PROGRAMMING ATTINY85#
For programming AtTiny85 I plugged it to a sparkfun AVR programmer that will be connnected to the usb port to download the code in it. To be able to do it you need to change board type, port, internal clock & processor that meets the AtTiny85 characteristics.
In this case I’ve a basic code so the language and the pins where the same (1,2,3,4).

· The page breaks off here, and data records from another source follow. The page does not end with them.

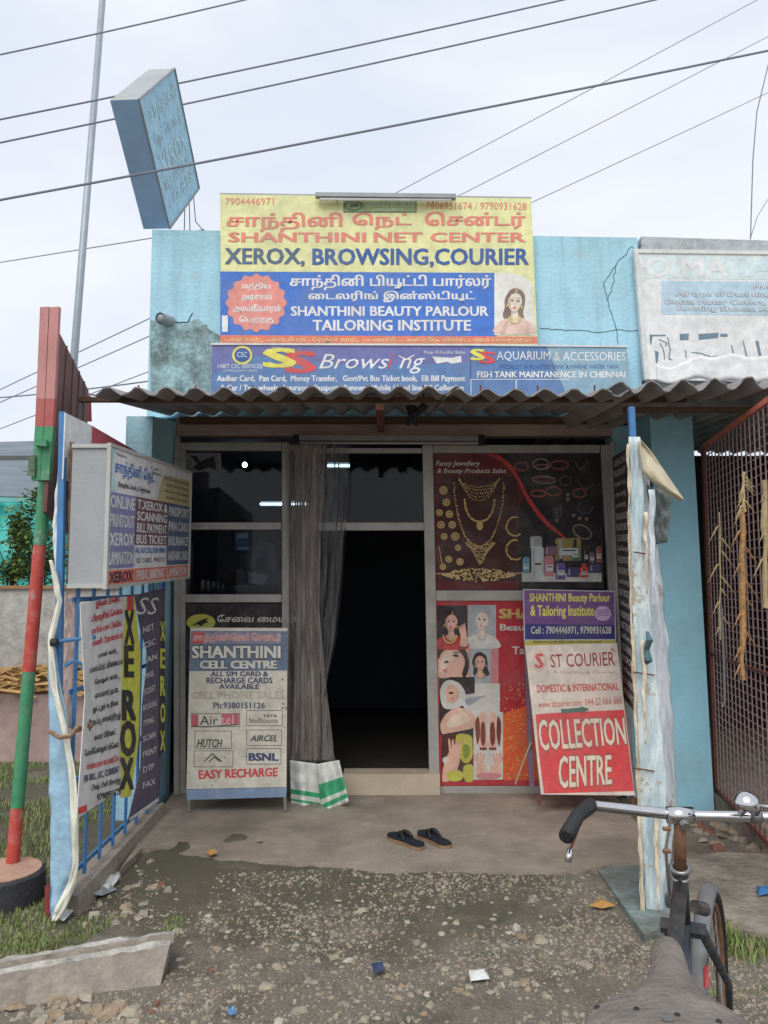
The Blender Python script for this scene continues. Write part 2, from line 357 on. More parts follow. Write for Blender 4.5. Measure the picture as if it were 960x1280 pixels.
# parapet with its slightly sloping top, lintel band below
xl = at(187, 400, 6).x; xr = at(800, 400, 6).x
mb = MB(); mb.hexa([(xl, 6, 2.93), (xr, 6, 2.93), (xr, 6.2, 2.93), (xl, 6.2, 2.93), (xl, 6, tl.z), (xr, 6, tr.z), (xr, 6.2, tr.z), (xl, 6.2, tl.z)])
mb.build('parapet_wall', blue_wall, bld)
# weathered plaster patch, its own irregular skin a few millimetres proud
wp = [(188, 400), (230, 405), (248, 398), (262, 412), (276, 420), (272, 430), (266, 440), (266, 500), (188, 500)]
MB().prism([at(x, y, 5.996) for x, y in wp][::-1], (0, .004, 0)).build('weathered_plaster', old_wall, bld, label='black mould stained plaster beside the signboards')
crack_m = mat('crack_shadow_grime', (52, 66, 74), .95, .2, 20)
bb = Board(bld, zoomfn(580, 280, 2.526, 5.9985), NF)
def jag(p, n=5, j=3):
    o = [p[0]]
    for a, b_ in zip(p, p[1:]):
        for i in range(1, n + 1):
            o.append((a[0] + (b_[0] - a[0]) * i / n + (random.uniform(-j, j) if i < n else 0), a[1] + (b_[1] - a[1]) * i / n + (random.uniform(-j, j) if i < n else 0)))
    return o
mb = MB()
for p in ([(530, 70), (480, 130), (440, 190), (455, 245), (480, 330), (487, 380)], [(240, 330), (340, 335), (430, 342), (480, 333), (560, 338)], [(480, 130), (470, 190), (455, 240)], [(530, 70), (545, 100)]):
    bb.line(mb, jag(p), 1.7)
mb.build('crack', crack_m, bld)
bb = Board(bld, zoomfn(0, 370, 3.28, 5.9985), NF); mb = MB()
for p in ([(790, 70), (770, 110), (800, 135), (850, 120)], [(700, 100), (740, 110), (780, 105)], [(620, 110), (660, 120)], [(800, 140), (825, 160), (853, 150)]):
    bb.line(mb, jag(p), 4)
mb.build('crack', crack_m, bld)
# building body behind
mb = MB(); mb.box(xl + .01, 6.2, 3.1, 2.28, 10, 4.1); mb.build('upper_block', grey_wall, bld)
# side return walls
A, B = at(158, 520, 5.46), at(191, 520, 5.46)
MB().hexa([(A.x, 5.46, -.1), (B.x, 5.46, -.1), (-1.64, 6.05, -.1), (A.x, 6.05, -.1), (A.x, 5.46, 2.82), (B.x, 5.46, 2.82), (-1.64, 6.05, 2.9), (A.x, 6.05, 2.9)]).build('left_return_wall', blue_wall, bld)
MB().box(A.x, 6.05, -.1, A.x + .12, 10, 3.1).build('left_side_wall', blue_wall, bld)
p = [at(812, 520, 5.5), at(865, 520, 5.5)]; q = [at(838, 1008, 5.5), at(893, 1006, 5.5)]
base = [Vector((a.x, 5.5, -.05)) for a in q]; top = [Vector((a.x, 5.5, 2.86)) for a in p]
pil_m = mat('dark_blue_distemper', (104, 144, 158), .9, .12, 4, bump=.2, bsc=40, dirt=.6, dirtc=(.2, .26, .26), dsc=2, E=.42, dpos=.54)
MB().hexa([base[0], base[1], base[1] + Vector((0, .5, 0)), base[0] + Vector((0, .5, 0)), top[0], top[1], top[1] + Vector((0, .5, 0)), top[0] + Vector((0, .5, 0))]).build('pillar', pil_m, bld)
MB().hexa([(1.84, 6.0, -.05), (base[0].x, 5.98, -.05), (base[0].x, 6.2, -.05), (1.84, 6.2, -.05), (1.80, 6.0, 2.86), (top[0].x, 5.98, 2.86), (top[0].x, 6.2, 2.86), (1.80, 6.2, 2.86)]).build('right_return_wall', blue_wall, bld)
MB().box(2.3, 6.0, -.1, 2.42, 10, 3.1).build('right_side_wall', pil_m, bld)
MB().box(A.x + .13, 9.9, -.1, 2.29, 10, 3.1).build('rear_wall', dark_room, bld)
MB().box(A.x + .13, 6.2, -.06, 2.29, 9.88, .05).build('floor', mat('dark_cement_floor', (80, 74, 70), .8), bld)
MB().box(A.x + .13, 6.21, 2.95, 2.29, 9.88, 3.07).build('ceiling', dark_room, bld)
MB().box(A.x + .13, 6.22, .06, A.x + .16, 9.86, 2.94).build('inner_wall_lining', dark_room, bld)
lint = mat('brown_grey_fascia', (142, 124, 118), .85, .2, 5, stretch=(1, 6, 6), E=.6)
MB().box(-1.64, 5.99, at(0, 545, 6).z, 1.8, 6.12, 2.915).build('lintel', lint, bld)
MB().box(-1.60, 5.93, at(0, 531, 6).z, 1.9, 5.985, at(0, 523, 6).z).build('lintel_board', wood_brown, bld)
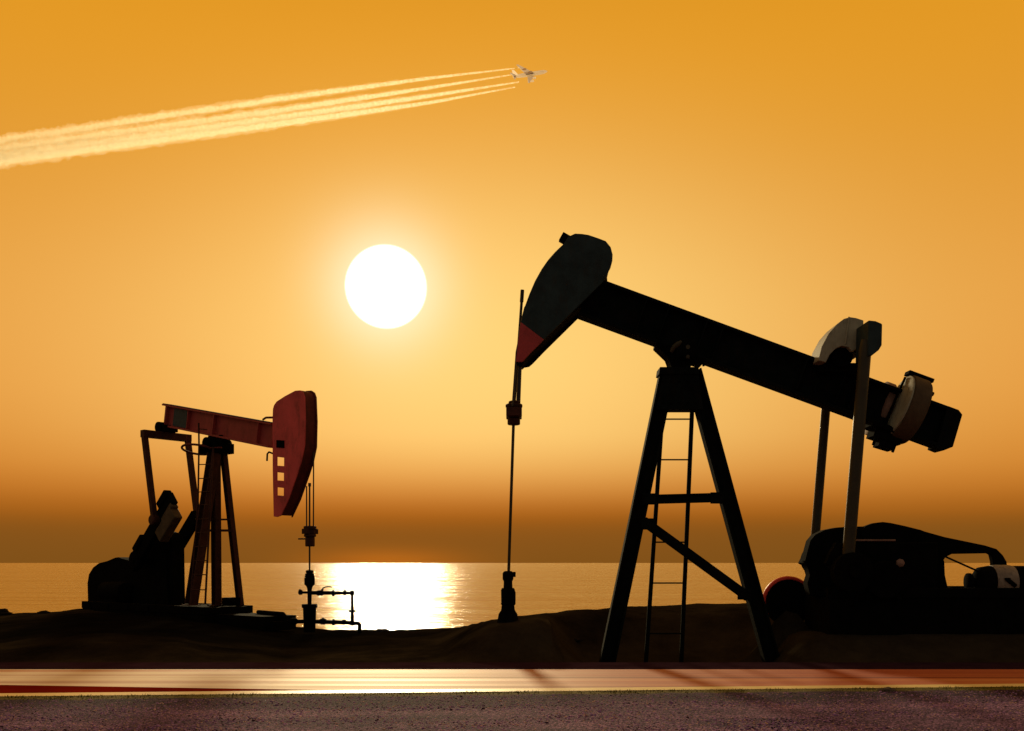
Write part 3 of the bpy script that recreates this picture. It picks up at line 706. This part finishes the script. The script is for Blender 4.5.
# a clump on the road edge
def rock(name, loc, r, label, m, seed, sq=(1.3,1,.7), kind='rock'):
    bm = MB(); rr = random.Random(seed); n1, n2_ = 12, 20; vs = []; fs = []
    for i in range(n1+1):
        t = math.pi*i/n1
        for j in range(n2_):
            q = 2*math.pi*j/n2_; v = Vector((math.sin(t)*math.cos(q), math.sin(t)*math.sin(q), math.cos(t)))
            f = 1+.35*mnoise.noise(v*1.6+Vector((seed,0,0)))+.18*mnoise.noise(v*4+Vector((0,seed,0)))
            vs.append((v.x*f*r*sq[0], v.y*f*r*sq[1], v.z*f*r*sq[2]))
    for i in range(n1):
        for j in range(n2_): fs.append([i*n2_+j, (i+1)*n2_+j, (i+1)*n2_+(j+1)%n2_, i*n2_+(j+1)%n2_])
    bm.add(vs, fs); o = bm.build(name, m, smooth=False); o.location = loc
    return tag(o, label, kind)
rk = mat('mossy_dark_stone', (.10,.075,.05), .95, .05, var=.5, scale=14, dirt=(.03,.022,.016), dirt_amt=.8, bscale=40, bump=.5)
rock('rock', (6.08, 16.13, .02), .14, 'low mossy stone lying on the yellow road edge line', rk, 3, (1.1,.8,.42))
def gz(x, y): return terrain(x, y)
dkr = mat('dark_clod', (.02,.015,.011), 1, 0, var=.3, scale=8)
for px, D, r, lab, sd in ((382,31.2,.14,'low dark clod on the crest below the sun glitter',5),(577,24.6,.08,'small dark clod on the mound crest between wellhead and A-frame',8),(44,37.5,.13,'small dark clod on the crest left of the red pump jack',11),(-3,38,.3,'dark clod on the crest at the left edge of the view',12)):
    x = (px-512)/F*D; rock('clod', (x, D, gz(x, D)+r*.2), r, lab, dkr, sd, (1.7,1,.55), 'clod')

# ------------------------------------------------------------------ sea
wat = bpy.data.materials.new('sea_water'); n, l = nodes_of(wat); p = n['Principled BSDF']
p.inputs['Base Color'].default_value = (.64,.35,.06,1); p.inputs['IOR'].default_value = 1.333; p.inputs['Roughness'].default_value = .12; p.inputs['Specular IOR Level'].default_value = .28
tc = n.new('ShaderNodeTexCoord')
def wave(scale, stretch, dist, prev, strength=1):
    mp = n.new('ShaderNodeMapping'); mp.inputs['Scale'].default_value = (stretch, 1, 1); l.new(tc.outputs['Object'], mp.inputs['Vector'])
    w = n.new('ShaderNodeTexNoise'); w.inputs['Scale'].default_value = scale; w.inputs['Detail'].default_value = 5; w.inputs['Roughness'].default_value = .6; l.new(mp.outputs['Vector'], w.inputs['Vector'])
    bq = n.new('ShaderNodeBump'); bq.inputs['Distance'].default_value = dist; bq.inputs['Strength'].default_value = strength; l.new(w.outputs['Fac'], bq.inputs['Height'])
    if prev: l.new(prev, bq.inputs['Normal'])
    return bq.outputs['Normal']
nn = wave(.02, .09, 4.0, None); nn = wave(.12, .12, 1.0, nn); nn = wave(.9, .42, .19, nn)
l.new(nn, p.inputs['Normal'])
b = MB(); yy = [30,200,1000,5000,20000,90000]; 
for j, y in enumerate(yy):
    for x in (-1,-.3,0,.3,1): b.v.append((x*max(3000, y*1.6), y, -1.5))
b.f = [[j*5+i, j*5+i+1, (j+1)*5+i+1, (j+1)*5+i] for j in range(len(yy)-1) for i in range(4)]; b.mi = [0]*len(b.f)
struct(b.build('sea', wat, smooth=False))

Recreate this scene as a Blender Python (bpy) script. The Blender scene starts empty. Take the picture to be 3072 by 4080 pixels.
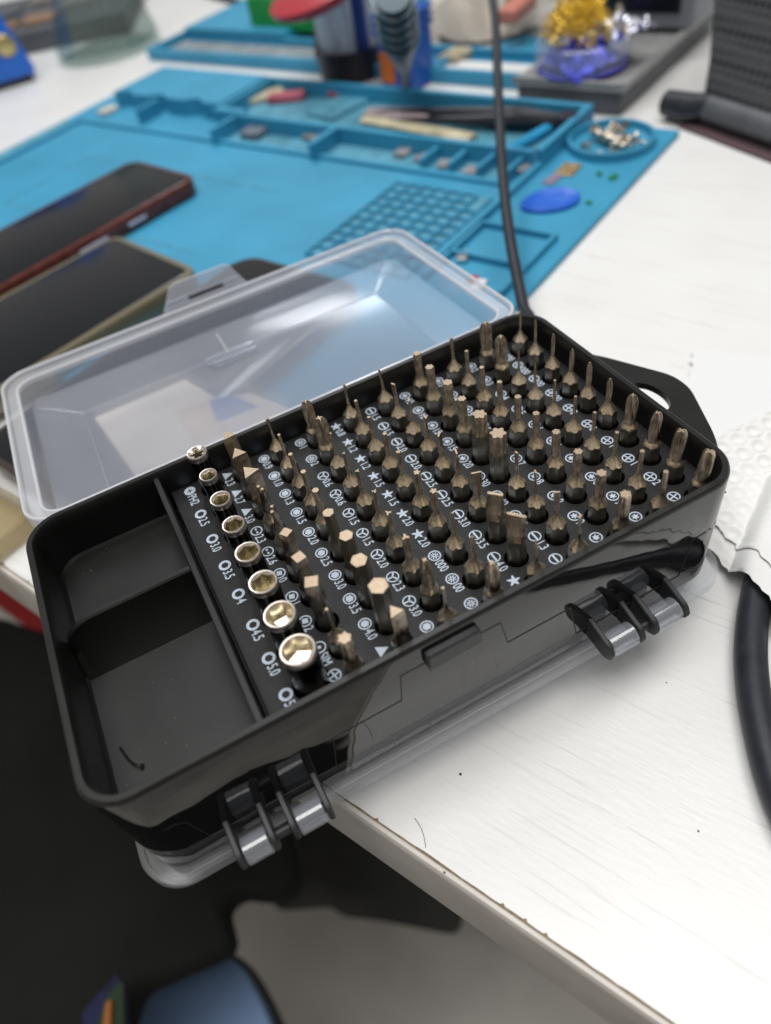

Once done, upload the code.
CREATING MY OWN PCB BOARD#
Breakout boards are customized boards designed to be plugged with other devices like Arduino or AtTiny with different types of connections. A PCB or Printed Circuit Board is a resin & copper board where you embed the circuit. The thickness of the traces depends on the current you need, so it’s important to check out how much you need before building it. For mine I needed space for the 4 wires with each resistance, a switch, the power source (which in the plans is represented by a led), a socket for the battery and a socket to place the AtTiny.
For designing it I used a program called Fritzing.
The program to mill the PCB in the Roland machine reads different extensions. In this case it is important to save the file in .PNG, but first we need to get the file ready.
I used just the file Top Copper file and edit it using Illustrator.
After some tests I realized the size of the traces must be 3pt otherwise it is too thin for the board. Also the circles must have at least 1,6mm thickness which is two times the size of the drill that makes the holes. For the holes I used the smaller one. Then saved it as .png.
Once ready, put the components together, welding resistances and wires in their place.
The last step was to embed the battery and weld the slide switch. These stay open in one position and closed in the other.